It’s Not Just About You

Wes Moore Urges the Audience to See the Potential in Others

 “Look beyond yourselves and fight for others – to make humanity better.”

That was the challenge Wes Moore issued to an engaged crowd of more than 500.

As speaker for the 2013 Social Justice Book and Lecture Program at the University of Missouri-Kansas City, Moore talked about his experiences and his book, “The Other Wes Moore: One Name, Two Fates.”

On the surface, the book appears to be only about two young men, their environment and the choices they made.

Moore shared his name with the other young man, who was about his same age and lived in the same neighborhood. They appeared to be headed in the same destructive direction. But because of circumstances – family intervention, friends’ support and contacts’ aid – their lives took different paths, forever changing their futures.

One is a Rhodes Scholar and author. The other is in prison for murder, serving a life sentence without the possibility of parole.

“No one knew who one Wes Moore was, so they certainly didn’t know who the other one was,” Moore said. “The decision by the publishers to name the book ‘The Other Wes Moore’ – in spite of my protests – was best, and ‘The Other’ is the best part of the title.”

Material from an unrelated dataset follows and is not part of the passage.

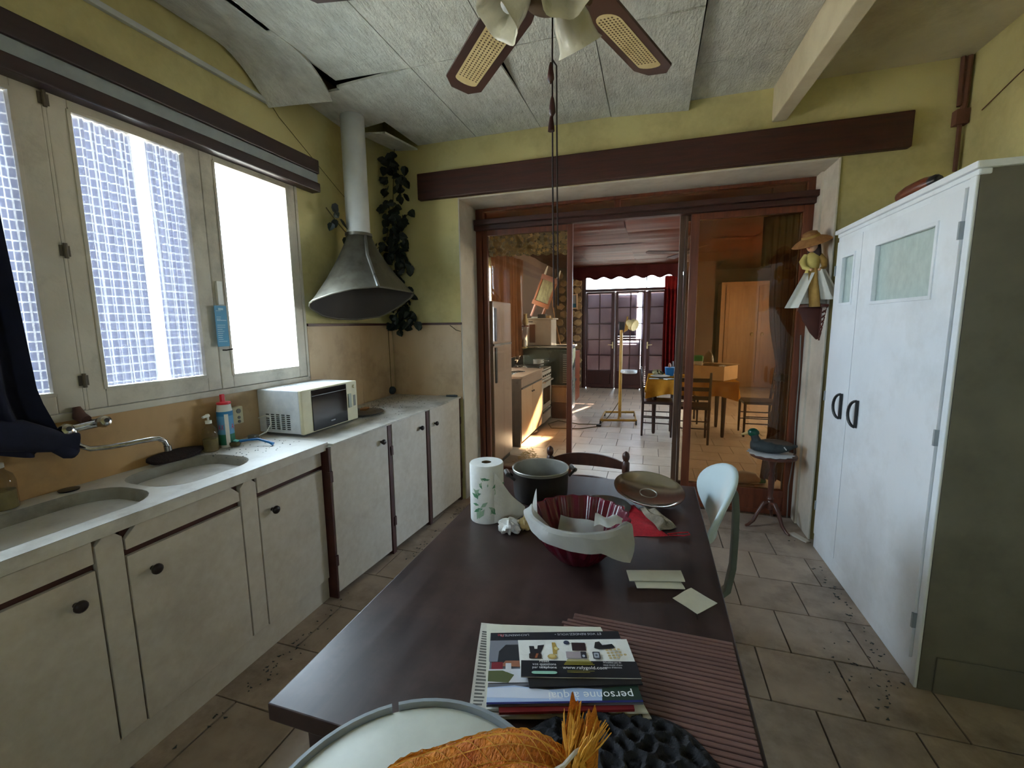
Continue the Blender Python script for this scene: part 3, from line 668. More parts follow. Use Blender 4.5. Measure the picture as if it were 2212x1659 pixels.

When writing the book, Moore’s goal was to take people on a journey into the lives of these young boys, to see them as innocent children. That way, they could begin to feel and see that there is no easy answer to “What went wrong?” or “How do we fix the ‘other’ one?” These two could be any child, anywhere in America.

“Show compassion to those who on the surface deserve none,” Moore dared listeners. “Potential is universal. Opportunity is not.”

Moore said he learned an important lesson from his mom shortly after she sent him to the Valley Forge Military Academy in Wayne, Pa. After running away five times in his first four days, he was allowed a five-minute phone call to anyone. He called his mom.

“I begged her to pick me up and take me home, promised to do anything she wanted and go to school most of the time,” Moore said. “His mom told him ‘It’s not all about you.’ ”

He learned that others matter. His mom, who was working several jobs to send him to the academy. His grandparents, who used their savings to help keep him there. And the friends and relatives, who shared their money for his chance at a brighter future.

Others matter. Moore said that there are a few additional things that he knows matter:

“Education matters, expectations matter and how we think about our lives and the lives of others matters.”

When the author asked the “other” Wes Moore if he thought expectations mattered, his answer was “We are a product of others’ expectations of us.”

“Someone had bigger goals for you than you had for yourself,” said Moore. “Education taught me what it meant to be free. Being educated means being free and opening the world to others – not just yourself.”

Through his books, his lectures and his organization, STAND! (Students Taking a New Direction), which works with middle school-aged children who are in the Baltimore juvenile justice system, Moore himself accepted the challenge that he issued:

He is helping to make humanity better – a child at a time.